Accordingly, I have weighed the testimony of County Detective Paul Thomas most assiduously with the view to determining what weight his testimony, construed in a light most favorable to this witness, could conceivably have exerted toward tipping the scales of justice. Upon thoroughly combing the testimony in the state proceeding, together with an evaluation of the records applicable to this case, I am satisfied that said testimony, at best, was cumulative and corroborative of the testimony of State Trooper Harold A. Russell, who had signed the information and was the Chief Investigating Officer.

The record of the state proceeding discloses that Thomas assisted Trooper Russell in making five plaster casts of seven footprints alleged to have been made by the murderer, and that his testimony was limited to identifying the casts and repeating the views of Trooper Russell *339that said casts bore a similarity to the size of defendant’s footsteps.

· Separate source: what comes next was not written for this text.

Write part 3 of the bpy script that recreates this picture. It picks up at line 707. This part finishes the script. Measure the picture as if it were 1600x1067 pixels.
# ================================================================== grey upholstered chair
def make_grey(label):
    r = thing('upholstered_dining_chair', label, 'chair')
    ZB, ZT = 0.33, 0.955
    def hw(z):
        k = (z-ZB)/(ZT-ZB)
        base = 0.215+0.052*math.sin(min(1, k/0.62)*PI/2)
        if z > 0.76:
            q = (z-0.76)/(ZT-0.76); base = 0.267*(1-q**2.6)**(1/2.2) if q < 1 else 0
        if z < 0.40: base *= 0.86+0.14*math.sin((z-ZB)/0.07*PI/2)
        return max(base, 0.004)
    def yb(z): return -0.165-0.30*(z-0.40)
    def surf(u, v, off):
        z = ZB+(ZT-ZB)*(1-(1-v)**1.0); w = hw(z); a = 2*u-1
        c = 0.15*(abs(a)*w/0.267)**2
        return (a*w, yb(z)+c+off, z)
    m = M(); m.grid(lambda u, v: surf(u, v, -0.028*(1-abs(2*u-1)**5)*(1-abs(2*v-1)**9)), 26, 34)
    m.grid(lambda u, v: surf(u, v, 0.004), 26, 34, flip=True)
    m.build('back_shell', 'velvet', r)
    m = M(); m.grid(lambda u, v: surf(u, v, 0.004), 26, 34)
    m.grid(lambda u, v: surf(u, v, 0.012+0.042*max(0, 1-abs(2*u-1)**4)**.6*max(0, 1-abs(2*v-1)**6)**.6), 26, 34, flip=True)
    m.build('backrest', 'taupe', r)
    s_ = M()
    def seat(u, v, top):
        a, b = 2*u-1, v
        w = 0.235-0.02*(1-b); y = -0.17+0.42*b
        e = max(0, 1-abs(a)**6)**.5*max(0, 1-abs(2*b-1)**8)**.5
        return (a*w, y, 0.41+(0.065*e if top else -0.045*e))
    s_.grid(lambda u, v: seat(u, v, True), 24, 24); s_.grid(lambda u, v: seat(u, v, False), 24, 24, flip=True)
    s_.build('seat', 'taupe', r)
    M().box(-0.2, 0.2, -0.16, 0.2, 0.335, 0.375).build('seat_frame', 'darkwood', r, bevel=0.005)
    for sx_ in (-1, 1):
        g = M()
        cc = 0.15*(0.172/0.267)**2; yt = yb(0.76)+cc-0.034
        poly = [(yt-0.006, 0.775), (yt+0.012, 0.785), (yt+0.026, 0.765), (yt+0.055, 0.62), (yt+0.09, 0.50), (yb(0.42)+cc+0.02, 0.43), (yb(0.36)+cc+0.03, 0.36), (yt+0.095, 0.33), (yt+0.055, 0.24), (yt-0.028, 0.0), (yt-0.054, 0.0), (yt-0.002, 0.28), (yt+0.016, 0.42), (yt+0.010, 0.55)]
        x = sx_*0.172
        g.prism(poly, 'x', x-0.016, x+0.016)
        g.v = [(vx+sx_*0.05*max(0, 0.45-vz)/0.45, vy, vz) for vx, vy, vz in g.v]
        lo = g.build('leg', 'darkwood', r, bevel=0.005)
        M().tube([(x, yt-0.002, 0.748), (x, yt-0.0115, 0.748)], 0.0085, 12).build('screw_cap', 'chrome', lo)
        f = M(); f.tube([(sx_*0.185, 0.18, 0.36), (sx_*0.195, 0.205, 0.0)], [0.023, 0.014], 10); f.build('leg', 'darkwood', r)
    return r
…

Under the circumstances Detective Thomas’ role was minimal, and as such, could not, despite the retention of juror Stephenson, have resulted in such fundamental unfairness as to constitute a denial of due process of law.

Petition for writ of habeas corpus will be refused.

This opinion shall serve as Findings of Fact and Conclusions of Law.

An appropriate Order is entered.

. The practice in Greene County, Pennsylvania, is not to wait until the selection of the entire jury in order to swear the jurors as a group. Rather, upon the completion of the voir dire, each juror is sworn individually as each juror is selected.

. Juror Stephenson was the first member of the voir dire interrogated and was administered the oath as juror No. 1, and was forthwith designated foreman by the presiding judge. Juror Barnhart was named juror No. 7 and was the 29th member of the voir dire interrogated. It is noteworthy that upon the interrogation of 47 members of the voir dire, after eight jurors had been selected and each administered the oath separately, defendant counsel interposed his objections to juror Stephenson and Barnhart. He raised the objections while he continued to have 12 peremptory challenges remaining.

At the time juror Barnhart had been approved, 16 members of the voir dire were challenged successfully for cause and 7 peremptory challenges were exercised by both the prosecution and defense. Subsequent to the selection of juror Barnhart, and until the objections were interposed as to jurors Stephenson and Barnhart 14 challenges for cause had been successfully made and three peremptory challenges exercised by the parties.

A matter of considerable significance is the fact that the presiding judge excused a member of the voir dire for cause when she voluntarily stated her remote relationship to the decedent.